(Records from a collection)
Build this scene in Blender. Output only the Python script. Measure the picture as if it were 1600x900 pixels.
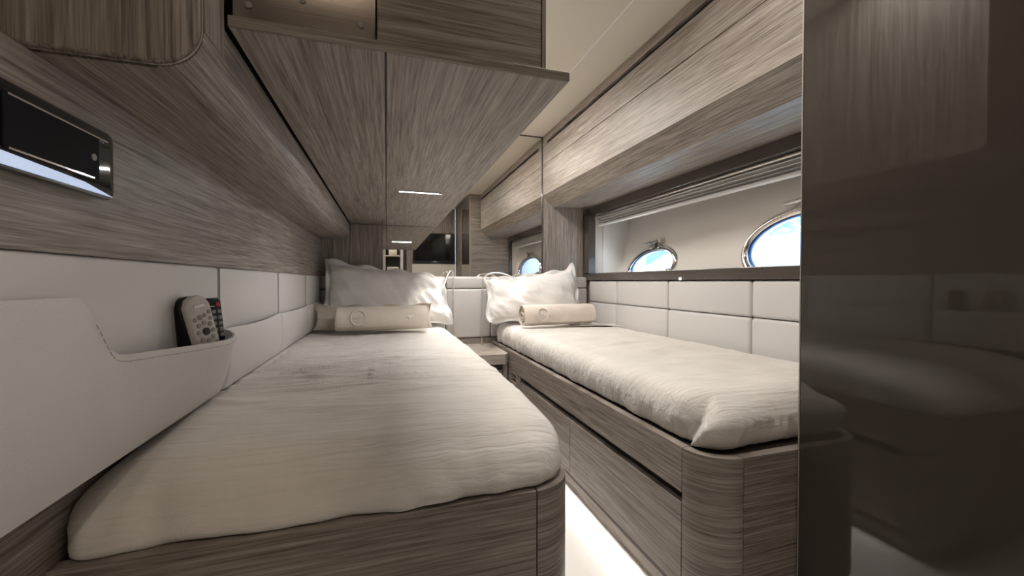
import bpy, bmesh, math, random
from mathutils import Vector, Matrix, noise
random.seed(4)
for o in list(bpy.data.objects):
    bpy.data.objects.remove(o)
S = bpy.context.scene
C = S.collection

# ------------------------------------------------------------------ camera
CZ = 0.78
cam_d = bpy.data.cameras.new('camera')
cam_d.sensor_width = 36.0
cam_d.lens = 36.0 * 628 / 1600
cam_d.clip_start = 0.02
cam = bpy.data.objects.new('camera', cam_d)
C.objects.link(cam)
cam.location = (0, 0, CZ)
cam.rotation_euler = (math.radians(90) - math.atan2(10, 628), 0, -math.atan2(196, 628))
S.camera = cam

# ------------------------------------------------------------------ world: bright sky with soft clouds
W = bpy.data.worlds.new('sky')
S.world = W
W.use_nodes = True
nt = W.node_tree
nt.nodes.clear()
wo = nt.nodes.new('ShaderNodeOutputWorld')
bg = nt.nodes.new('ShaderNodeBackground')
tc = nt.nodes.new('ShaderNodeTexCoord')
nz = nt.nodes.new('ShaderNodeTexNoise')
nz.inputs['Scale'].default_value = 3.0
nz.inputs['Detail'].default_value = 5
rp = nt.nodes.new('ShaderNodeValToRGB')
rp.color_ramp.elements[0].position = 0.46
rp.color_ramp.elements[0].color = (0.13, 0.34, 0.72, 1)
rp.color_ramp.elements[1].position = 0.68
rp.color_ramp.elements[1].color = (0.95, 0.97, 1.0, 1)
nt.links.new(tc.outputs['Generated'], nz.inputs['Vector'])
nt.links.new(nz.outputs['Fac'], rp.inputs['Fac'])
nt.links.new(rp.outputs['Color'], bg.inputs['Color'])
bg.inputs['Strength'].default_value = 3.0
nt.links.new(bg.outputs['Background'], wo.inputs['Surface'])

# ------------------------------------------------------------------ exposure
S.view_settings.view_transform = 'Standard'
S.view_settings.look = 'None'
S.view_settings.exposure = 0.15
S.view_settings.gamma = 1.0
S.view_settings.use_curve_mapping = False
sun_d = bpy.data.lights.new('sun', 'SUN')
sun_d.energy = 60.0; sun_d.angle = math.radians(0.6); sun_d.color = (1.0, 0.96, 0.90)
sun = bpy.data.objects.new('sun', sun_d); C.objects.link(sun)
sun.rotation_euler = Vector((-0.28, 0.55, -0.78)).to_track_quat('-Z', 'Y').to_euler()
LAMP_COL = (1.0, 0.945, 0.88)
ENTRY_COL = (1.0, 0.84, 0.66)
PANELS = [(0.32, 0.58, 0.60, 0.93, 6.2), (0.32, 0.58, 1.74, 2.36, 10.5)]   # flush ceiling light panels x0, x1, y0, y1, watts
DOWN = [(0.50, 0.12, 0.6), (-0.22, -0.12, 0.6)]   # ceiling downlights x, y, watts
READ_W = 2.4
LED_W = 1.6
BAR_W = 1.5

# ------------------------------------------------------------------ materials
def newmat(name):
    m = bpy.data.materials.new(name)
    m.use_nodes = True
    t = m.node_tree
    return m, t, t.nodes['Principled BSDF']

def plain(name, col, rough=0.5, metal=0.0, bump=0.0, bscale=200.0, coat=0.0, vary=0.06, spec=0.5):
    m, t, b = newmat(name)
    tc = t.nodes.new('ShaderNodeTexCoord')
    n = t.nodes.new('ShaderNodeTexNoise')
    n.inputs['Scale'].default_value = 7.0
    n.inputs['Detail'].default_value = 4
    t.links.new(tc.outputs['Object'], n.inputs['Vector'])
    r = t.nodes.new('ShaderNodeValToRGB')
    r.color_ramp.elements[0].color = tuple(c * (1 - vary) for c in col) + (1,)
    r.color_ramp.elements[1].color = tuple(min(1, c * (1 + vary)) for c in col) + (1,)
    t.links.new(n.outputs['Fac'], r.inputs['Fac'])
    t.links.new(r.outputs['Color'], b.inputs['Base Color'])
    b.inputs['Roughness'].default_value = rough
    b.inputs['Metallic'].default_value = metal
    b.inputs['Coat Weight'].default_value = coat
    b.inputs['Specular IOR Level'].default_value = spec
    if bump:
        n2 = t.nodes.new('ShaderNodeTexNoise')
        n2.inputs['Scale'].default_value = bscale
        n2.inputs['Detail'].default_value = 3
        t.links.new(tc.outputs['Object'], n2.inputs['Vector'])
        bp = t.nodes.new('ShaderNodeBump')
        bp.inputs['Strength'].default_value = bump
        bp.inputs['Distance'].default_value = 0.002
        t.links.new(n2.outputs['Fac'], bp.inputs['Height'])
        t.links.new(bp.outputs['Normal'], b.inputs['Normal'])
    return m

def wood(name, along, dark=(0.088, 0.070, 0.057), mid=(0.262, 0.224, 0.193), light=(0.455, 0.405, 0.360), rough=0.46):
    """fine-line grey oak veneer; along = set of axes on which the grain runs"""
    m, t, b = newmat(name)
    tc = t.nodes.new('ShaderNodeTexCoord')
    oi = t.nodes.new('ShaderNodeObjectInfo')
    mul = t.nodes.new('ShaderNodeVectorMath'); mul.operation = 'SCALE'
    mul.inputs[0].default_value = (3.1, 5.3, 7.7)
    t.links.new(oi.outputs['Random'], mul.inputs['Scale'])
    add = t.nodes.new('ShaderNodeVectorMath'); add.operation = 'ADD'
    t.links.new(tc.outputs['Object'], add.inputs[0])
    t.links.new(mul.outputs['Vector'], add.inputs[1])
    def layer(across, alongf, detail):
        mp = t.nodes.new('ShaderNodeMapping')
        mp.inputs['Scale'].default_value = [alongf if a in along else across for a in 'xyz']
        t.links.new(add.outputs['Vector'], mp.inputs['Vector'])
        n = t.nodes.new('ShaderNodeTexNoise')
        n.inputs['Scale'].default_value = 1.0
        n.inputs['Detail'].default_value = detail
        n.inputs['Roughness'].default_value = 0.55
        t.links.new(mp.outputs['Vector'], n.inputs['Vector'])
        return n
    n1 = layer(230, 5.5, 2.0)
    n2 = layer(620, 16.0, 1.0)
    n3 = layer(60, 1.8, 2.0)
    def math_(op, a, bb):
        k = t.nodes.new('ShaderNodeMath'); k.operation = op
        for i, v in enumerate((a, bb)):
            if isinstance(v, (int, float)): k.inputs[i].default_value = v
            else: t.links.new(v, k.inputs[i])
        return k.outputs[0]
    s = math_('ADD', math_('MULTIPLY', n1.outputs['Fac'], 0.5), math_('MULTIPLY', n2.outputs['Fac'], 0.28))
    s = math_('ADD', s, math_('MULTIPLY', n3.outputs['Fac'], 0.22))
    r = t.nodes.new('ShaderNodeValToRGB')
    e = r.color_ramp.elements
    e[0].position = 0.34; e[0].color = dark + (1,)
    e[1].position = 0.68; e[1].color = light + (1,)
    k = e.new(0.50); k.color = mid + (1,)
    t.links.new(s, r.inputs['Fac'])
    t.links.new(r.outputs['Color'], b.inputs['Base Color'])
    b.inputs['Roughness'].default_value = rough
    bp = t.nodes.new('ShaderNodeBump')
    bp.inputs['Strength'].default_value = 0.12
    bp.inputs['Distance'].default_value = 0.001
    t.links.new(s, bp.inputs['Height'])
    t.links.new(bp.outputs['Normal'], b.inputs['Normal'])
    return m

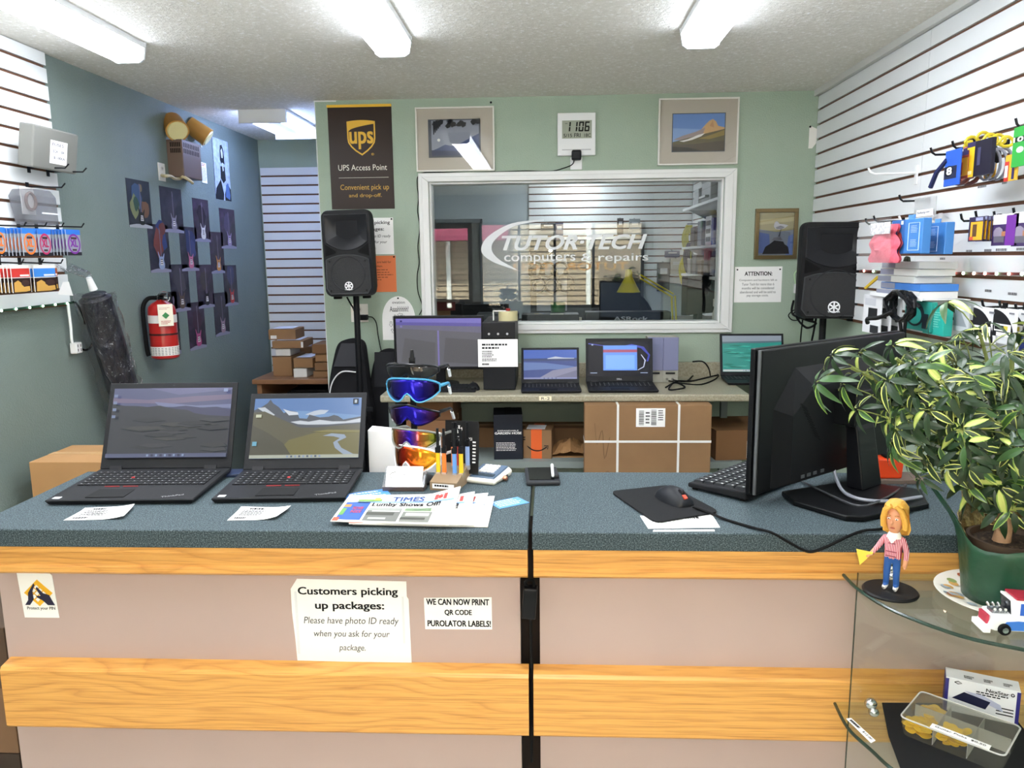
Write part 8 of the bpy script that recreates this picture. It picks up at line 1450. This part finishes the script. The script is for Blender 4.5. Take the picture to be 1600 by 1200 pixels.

◆ **TO BE DONE**: Write out again, exactly, the lines from the start of the listing up to the line containing "C = S.collection", with both ends and without pictures.

◆ **TASK OUTPUT**:
Build this scene in Blender. Output only the Python script. Measure the picture as if it were 1600x900 pixels.
import bpy, bmesh, math, random
from mathutils import Vector, Matrix, noise
random.seed(4)
for o in list(bpy.data.objects):
    bpy.data.objects.remove(o)
S = bpy.context.scene
C = S.collection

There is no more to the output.